Lucien Wulsin, The story of the Fourth Regiment Ohio Veteran Volunteer Cavalry (1912):

THE typical soldiers of our Civil War were youths, who, when their country needed them, laid aside the yard-stick, left the clerk’s stool in the dingy office, or exchanged work on the farm for the work of marching, foraging, fighting. The lad who a short time before was busied with the acute angles of a geometry proposition, concentrated his attention on the cleaning, loading and firing of a gun at any and all angles. The boy who a year before was dog-earing his school books or pouring over a Latin exercise, spent his evenings writing letters or in his diary, with a box and a candle stump for desk equipment.

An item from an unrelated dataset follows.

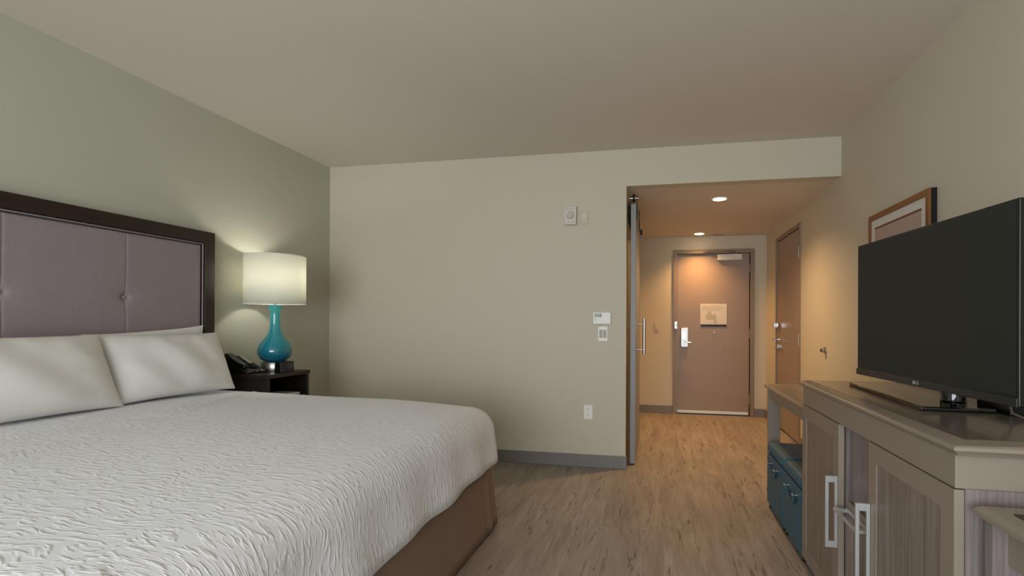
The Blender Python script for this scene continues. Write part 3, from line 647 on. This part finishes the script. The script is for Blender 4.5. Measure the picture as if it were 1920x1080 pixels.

At first the novelty of camp life, of bright uniforms, of military drill excited him to dreams of future greatness; he knew that the attention of the whole world was focused on him personally; he heard much of a soldier’s duty, and of praise for his progress in military tactics from the general orders of his commanding officer. So he swaggered a bit— was eager for dress parade and intensely interested in the impression his regiment made.

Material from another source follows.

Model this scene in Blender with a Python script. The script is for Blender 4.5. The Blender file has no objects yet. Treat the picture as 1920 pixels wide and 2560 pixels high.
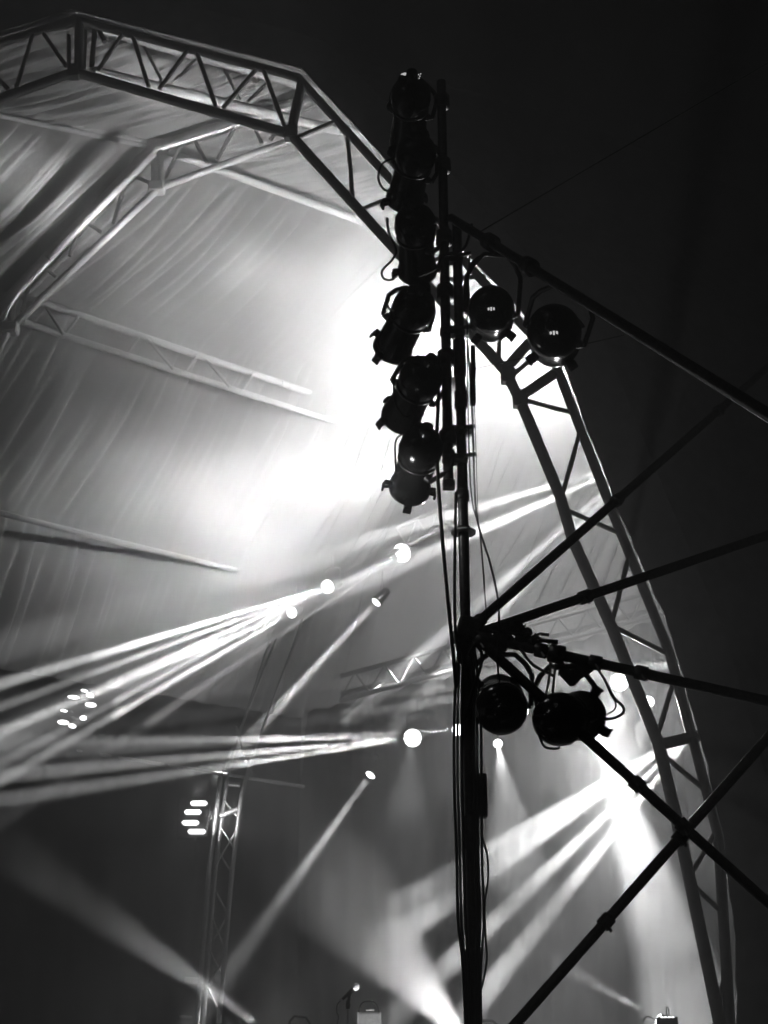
import bpy, math, random
from mathutils import Vector, Matrix, noise
R = math.radians
random.seed(7)
sc = bpy.context.scene

# ------------------------------------------------------------------ camera
F = 3800.0; PITCH = R(23); CAM = Vector((0, 0, 1.6))
cs, sn = math.cos(PITCH), math.sin(PITCH)
cam = bpy.data.objects.new("camera", bpy.data.cameras.new("camera"))
sc.collection.objects.link(cam); sc.camera = cam
cam.location = CAM; cam.rotation_euler = (R(90) + PITCH, 0, 0)
cam.data.sensor_fit = 'VERTICAL'; cam.data.sensor_height = 24; cam.data.lens = 24 * F / 2560
cam.data.clip_end = 500

def ray(px, py):
    x, u = px - 960, 1280 - py
    return Vector((x, F * cs - u * sn, F * sn + u * cs))
def at(px, py, Y):                       # world point seen at a photo pixel, on the plane Y = const
    d = ray(px, py); return CAM + d * (Y / d.y)
def cv(r, u, f):                         # camera axes -> world vector
    return Vector((r, f * cs - u * sn, f * sn + u * cs))
def mpp(p):                              # metres per photo pixel at point p
    d = p - CAM; return (d.y * cs + d.z * sn) / F

# ------------------------------------------------------------------ world, exposure, render
w = bpy.data.worlds.new("World"); sc.world = w; w.use_nodes = True
bg = w.node_tree.nodes["Background"]
bg.inputs[0].default_value = (1, 1, 1, 1); bg.inputs[1].default_value = 0.0006
moon = bpy.data.lights.new("moon", 'SUN'); moon.energy = 0.02; moon.angle = R(0.5)
mo = bpy.data.objects.new("moon", moon); sc.collection.objects.link(mo)
mo.rotation_euler = (R(58), R(0), R(-28))
vs = sc.view_settings; vs.view_transform = 'Standard'; vs.look = 'None'; vs.exposure = 0; vs.gamma = 1
cy = sc.cycles
cy.use_denoising = True; cy.denoiser = 'OPENIMAGEDENOISE'
cy.volume_bounces = 0; cy.max_bounces = 3; cy.diffuse_bounces = 1; cy.glossy_bounces = 2
cy.use_light_tree = True; cy.caustics_reflective = False; cy.caustics_refractive = False
cy.sample_clamp_indirect = 2.0; cy.use_adaptive_sampling = False

# ------------------------------------------------------------------ materials
def mat(name, col, rough=0.5, metal=0.0, bump=0.0, bscale=30, var=0.0, spec=0.5):
    m = bpy.data.materials.new(name); m.use_nodes = True
    nt = m.node_tree; b = nt.nodes["Principled BSDF"]
    b.inputs["Roughness"].default_value = rough; b.inputs["Metallic"].default_value = metal
    b.inputs["Specular IOR Level"].default_value = spec
    tc = nt.nodes.new("ShaderNodeTexCoord"); n = nt.nodes.new("ShaderNodeTexNoise")
    n.inputs["Scale"].default_value = bscale; n.inputs["Detail"].default_value = 5
    nt.links.new(tc.outputs["Object"], n.inputs["Vector"])
    cr = nt.nodes.new("ShaderNodeValToRGB")
    lo, hi = col * (1 - var), col * (1 + var)
    cr.color_ramp.elements[0].position = .3; cr.color_ramp.elements[1].position = .7
    cr.color_ramp.elements[0].color = (lo, lo, lo, 1); cr.color_ramp.elements[1].color = (hi, hi, hi, 1)
    nt.links.new(n.outputs["Fac"], cr.inputs[0]); nt.links.new(cr.outputs[0], b.inputs["Base Color"])
    if bump:
        bp = nt.nodes.new("ShaderNodeBump"); bp.inputs["Strength"].default_value = bump
        bp.inputs["Distance"].default_value = 0.02
        nt.links.new(n.outputs["Fac"], bp.inputs["Height"]); nt.links.new(bp.outputs[0], b.inputs["Normal"])
    return m
def emat(name, s):
    m = bpy.data.materials.new(name); m.use_nodes = True; nt = m.node_tree; m.cycles.emission_sampling = 'NONE'
    b = nt.nodes["Principled BSDF"]; b.inputs["Base Color"].default_value = (.8, .8, .8, 1)
    b.inputs["Emission Color"].default_value = (1, 1, 1, 1); b.inputs["Emission Strength"].default_value = s
    return m
M = dict(
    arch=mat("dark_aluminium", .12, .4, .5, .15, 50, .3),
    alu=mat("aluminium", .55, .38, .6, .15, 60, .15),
    alu_dull=mat("weathered_aluminium", .5, .5, .0, .1, 40, .2),
    white_alu=mat("pale_haze_glare", .7, .5, .0, .1, 40, .1),
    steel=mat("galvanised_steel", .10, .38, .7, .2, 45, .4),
    black=mat("black_paint", .014, .18, 0, .08, 60, .4, .6),
    rubber=mat("black_rubber", .010, .55, 0, 0, 30, .2),
    lining=mat("white_tent_membrane", .32, .7, 0, .12, 6, .05, .2),
    drape=mat("black_velvet", .003, 1, 0, .5, 9, .4, 0),
    skin=mat("dark_tent_skin", .12, .8, 0, .3, 7, .4, .2),
    deck=mat("stage_plywood", .04, .6, 0, .2, 5, .3),
    ground=mat("trampled_ground", .05, .95, 0, .6, 3, .4),
    chrome=mat("mesh_grille", .6, .3, .9, .6, 400, .2),
    lamp=emat("lit_lens", 14), cell_glow=emat("painted_cell_glow", .03), bright_spot=emat("vent_glow_and_glint", .7), lampmid=emat("lit_led", 5),
)

# ------------------------------------------------------------------ mesh helpers
class MB:
    def __init__(s): s.v = []; s.f = []; s.smooth = []
    def add(s, v, f, sm=True):
        o = len(s.v); s.v += [tuple(p) for p in v]
        s.f += [tuple(i + o for i in q) for q in f]; s.smooth += [sm] * len(f)
    def tube(s, a, b, r, n=12, r2=None):
        a, b = Vector(a), Vector(b); return s.path([a, b], r, n, r2)
    def path(s, pts, r, n=8, r2=None):
        pts = [Vector(p) for p in pts]; r2 = r if r2 is None else r2
        vs_, fs = [], []
        t = (pts[1] - pts[0]).normalized()
        x = t.orthogonal().normalized()
        for i, p in enumerate(pts):
            if i == 0: t = pts[1] - pts[0]
            elif i == len(pts) - 1: t = pts[-1] - pts[-2]
            else: t = (pts[i + 1] - pts[i]).normalized() + (pts[i] - pts[i - 1]).normalized()
            t.normalize(); x = (x - t * x.dot(t)).normalized(); y = t.cross(x)
            rr = r + (r2 - r) * i / (len(pts) - 1)
            for k in range(n):
                a = 2 * math.pi * k / n; vs_.append(p + x * math.cos(a) * rr + y * math.sin(a) * rr)
        for i in range(len(pts) - 1):
            for k in range(n):
                fs.append((i * n + k, i * n + (k + 1) % n, (i + 1) * n + (k + 1) % n, (i + 1) * n + k))
        s.add(vs_, fs)
        s.add(vs_[:n], [tuple(range(n))[::-1]], False); s.add(vs_[-n:], [tuple(range(n))], False)
        return s
    def lathe(s, prof, mtx, n=32, cap=True):           # prof: (z along axis, radius)
        vs_, fs = [], []
        for z, r in prof:
            for k in range(n):
                a = 2 * math.pi * k / n; vs_.append(mtx @ Vector((r * math.cos(a), r * math.sin(a), z)))
        for i in range(len(prof) - 1):
            for k in range(n):
                fs.append((i * n + k, i * n + (k + 1) % n, (i + 1) * n + (k + 1) % n, (i + 1) * n + k))
        s.add(vs_, fs)
        if cap: s.add(vs_[:n], [tuple(range(n))[::-1]], False); s.add(vs_[-n:], [tuple(range(n))], False)
        return s
    def box(s, mtx, sx, sy, sz, bev=.12):
        b = min(sx, sy, sz) * bev; X, Y, Z = sx / 2, sy / 2, sz / 2
        vs_, idx = [], {}
        for i in (-1, 1):
            for j in (-1, 1):
                for k in (-1, 1):
                    for ax in range(3):
                        p = [i * (X - b), j * (Y - b), k * (Z - b)]; p[ax] = (i * X, j * Y, k * Z)[ax]
                        idx[(i, j, k, ax)] = len(vs_); vs_.append(mtx @ Vector(p))
        fs = []
        for ax in range(3):
            o = [a for a in range(3) if a != ax]
            for sg in (-1, 1):
                q = []
                for (u, v) in ((-1, -1), (1, -1), (1, 1), (-1, 1)):
                    c = [0, 0, 0]; c[ax] = sg; c[o[0]] = u; c[o[1]] = v; q.append(idx[tuple(c) + (ax,)])
                fs.append(tuple(q))
                for v in (-1, 1):
                    pass
        for ax in range(3):                                # bevel strips along each axis
            o = [a for a in range(3) if a != ax]
            for u in (-1, 1):
                for v in (-1, 1):
                    q = []
                    for (sg, f) in ((-1, 0), (1, 0), (1, 1), (-1, 1)):
                        c = [0, 0, 0]; c[ax] = sg; c[o[0]] = u; c[o[1]] = v; q.append(idx[tuple(c) + (o[f],)])
                    fs.append(tuple(q))
        for i in (-1, 1):
            for j in (-1, 1):
                for k in (-1, 1): fs.append((idx[(i, j, k, 0)], idx[(i, j, k, 1)], idx[(i, j, k, 2)]))
        s.add(vs_, fs, False); return s
    def build(s, name, m, parent=None):
        me = bpy.data.meshes.new(name); me.from_pydata(s.v, [], s.f); me.materials.append(m)
        me.polygons.foreach_set("use_smooth", s.smooth); me.update()
        import bmesh
        bm = bmesh.new(); bm.from_mesh(me); bmesh.ops.recalc_face_normals(bm, faces=bm.faces); bm.to_mesh(me); bm.free()
        o = bpy.data.objects.new(name, me); sc.collection.objects.link(o)
        if parent is not None:
            o.parent = parent; o.matrix_parent_inverse = parent.matrix_basis.inverted()
        return o
def tag(o, label, cat, group=None, kind=None):
    if label: o["label"] = label
    if cat: o["category"] = cat
    if group: o["group"] = group
    if kind: o["kind"] = kind
    return o
def thing(name, loc, label, cat, group=None):
    o = bpy.data.objects.new(name, None); o.location = loc; o.empty_display_size = .2
    sc.collection.objects.link(o); return tag(o, label, cat, group)
def frame(p, z, up=Vector((0, 0, 1))):                     # matrix at p with local z along `z`
    z = Vector(z).normalized()
    x = up.cross(z); x = x.normalized() if x.length > 1e-4 else z.orthogonal().normalized()
    y = z.cross(x); m = Matrix((x, y, z)).transposed().to_4x4(); m.translation = p; return m
def spot(parent, p, q, deg, watt, blend=.5, rad=.03):      # a spot light at p aimed at q
    l = bpy.data.lights.new("spot", 'SPOT'); l.energy = watt; l.spot_size = R(deg); l.spot_blend = blend
    l.shadow_soft_size = rad
    o = bpy.data.objects.new("added_glare", l); sc.collection.objects.link(o)
    o.location = p; o.rotation_euler = (Vector(q) - Vector(p)).to_track_quat('-Z', 'Y').to_euler()
    o.parent = parent; o.matrix_parent_inverse = parent.matrix_basis.inverted()
    return o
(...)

Gradually he evolved into the seasoned soldier, and as the work grew more exhausting, dangerous, and life grew grimmer, he found himself too close to and too vitally concerned with the big issues to comment much on them. It was not his business to talk, but to work, and where history gives us glowing and stirring narratives of great battles, the common soldier has left a few laconic lines in his diary, and’ tells of the trivial things in his letters home. After the lapse of years these few lines often serve to galvanize his memory—he lives over again stirring events, has time now to feel, where in the stress of battle he must conserve all his energies for action. He recalls now that he was just a strong, young fellow with youth’s appetite for food, pleasure and adventure, often homesick for the comforts and companionship of his little home town, but willing to endure his new life because he was a good American citizen, born with a sense of liberty, equality and justice; willing to fight for their maintenance.

It was the enthusiasm and endurance of the American boy from seventeen to twenty-two years of age which really sustained the Union. It is to commemorate such a part, played by the soldiers of the Fourth Ohio Volunteer Cavalry, that this work has been compiled as a memorial to their youth on the fiftieth anniversary of their call to arms.